WHAT WE DO IN THE NAME OF JUDAISM THAT DESECRATES JUDAISM
Being away from home for the Holy Days seemed only to amplify the most woeful meaning of “away from home.” I found no consolation in knowing that nowadays various forms of familial apartness make my own story all too typical. Moreover, the world has become an increasingly hostile place, full of contentiousness, mean-spiritedness, and cruel anonymity. The need for at-home-ness has become a full-blown emergency.
Where do we take refuge? One would hope that turning toward ones faith-community would provide some modicum of gentle kindness. We cannot deny that our Torah mandates that the community be a taproot of compassion, acceptance, and an antidote for the cold world “out there.”
How grievous is it when Judaism reneges on its calling and becomes a grotesque caricature of a hostile society? What happens when Judaism itself become the source of belligerence, even cruelty? What happens when its spokespeople become ludicrous mimics of the sanctimonious meanness of El Rushbo and Ann Coulter – and, lest we be accused of leaning leftward – James Carville and Al Franken?
How nice if Jewish compassion would come instinctively via Jewish inbreeding. It does not. It must be learned from the pulpit, yeshivot, seminaries, federations, teachers, periodicals, lay leadership, et al. More significantly, so must its negation, and it seems that negation is the order of the day.
A young ba’al teshuvah who went off to study in a respected yeshiva called me to report a dilemma and its proposed resolution.
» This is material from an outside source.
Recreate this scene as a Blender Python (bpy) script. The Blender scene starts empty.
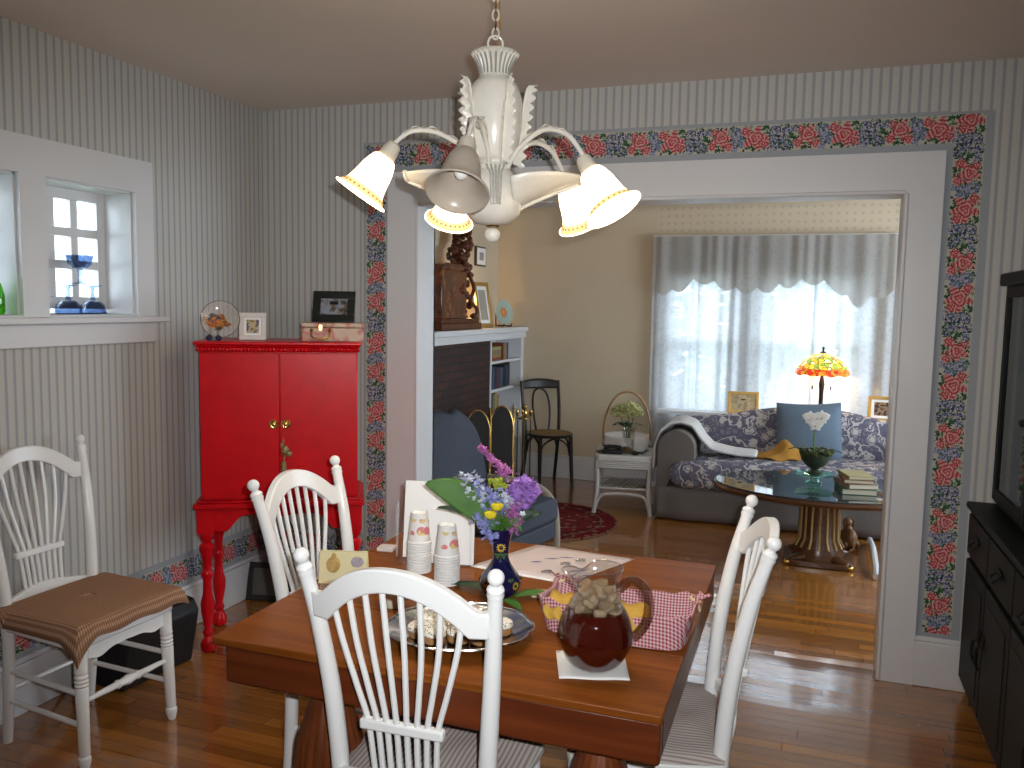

His niece was having her Bat Mitzvah at a Reform temple. Her parents were going through an ugly divorce, and the family was distraught. His rosh yeshiva had instructed him not to attend, given the prohibition among some Orthodox Jews against entering a Reform temple. What did I think?
I told him, “You should absolutely attend. As the only frummeh Yid – pious Jew – in the family, it would be a kiddush Ha-Shem – a sanctification of God’s name – for you to serve as conciliator, kindly presence, and promoter of shalom bayit. What a profound message about the essence of Jewish piety.”
Well, he brought this argument to his rosh yeshiva, then called to tell me that his rosh yeshiva had counseled him to tell the family that he would attend, then to call them a day before the Bat Mitzvah to tell them he had taken sick and could not be there.
“Your rosh yeshiva told you to lie?” Silence. “So, he believes that God is such a jerk that He is more pleased by lying and pouring frum salt on your family’s festering wound than by your being a peacemaker and Jewish symbol of compassion? Tell him that the God in whom I believe is not a jerk!” Did he attend? You guess.
Sadly, it is not an isolated incident. I have attended plenty of synagogues, shiurim, and lectures, rabbis’ eyes glinting with contemptuous smugness. The ratio of harangues to preachments about lovingkindness and against social injustice is at best four-to-one. The harangues are not all about Bin Laden and Arafat. They are more likely about entities at odds with their own vested interests, dogma, and worldview.
And, God knows, the mean-spiritedness is not merely public. It pervades private conversation as well – salacious gossip, rumormongering, defamation. One particularly embittering example: A prominent rav and posek who had never met a friend of mine nonetheless denigrated him behind his back for his divorce, not knowing, ironically, that he was speaking to a family member.
Neither is bellicosity the exclusive province of orthodoxy. If you have read Fried’s The New Rabbi or been privy to machinations of the other Jewish movements, you know that pettiness, backstabbing, ruthlessness, xenophobia, and bureaucratic intrigue are broadly nondenominational. Likewise, most congregations’ policies are long on hardnosed business processes and woefully short on basic compassion. All this contentiousness does not promote, but only impedes, the essential divine mission to “do justly, love mercy, and walk humbly with your God.” If your congregation and rabbi have done better, then consider yourself blessed, but also know that, sadly, you are the exception, not the rule.
At this moment you may indict me for the same kind of belligerence. I can defend myself only by responding that mine is a belligerence against belligerence. I have just delivered four High Holy Day sermons calling for a return to a “kinder, gentler” Judaism, as God, the Prophets, and the Sages had intended.
Might you challenge your rabbi and religious movement to do the same and to keep preaching and practicing it all year long? Sure, you and I will foul up along the way, let ego, anger, and nastiness get the better of us. Yet, as we so often tell our Christian questioners, God does not demand our perfection, just our continuing upward climb.
The plaintive refrain to one of the Shabbos zemiros beckons, “From whence will we find respite? From whence will we find joy?” The storms of life “out there” batter us and demean us with cold anonymity. The monsters abound. What a cruel nightmare when we think we have escaped the monsters by taking refuge in our Judaism, slam the door shut, then turn around only to find that the very same monsters are right in there with us.
We wake up screaming. We should be screaming. We should demand better. God certainly does.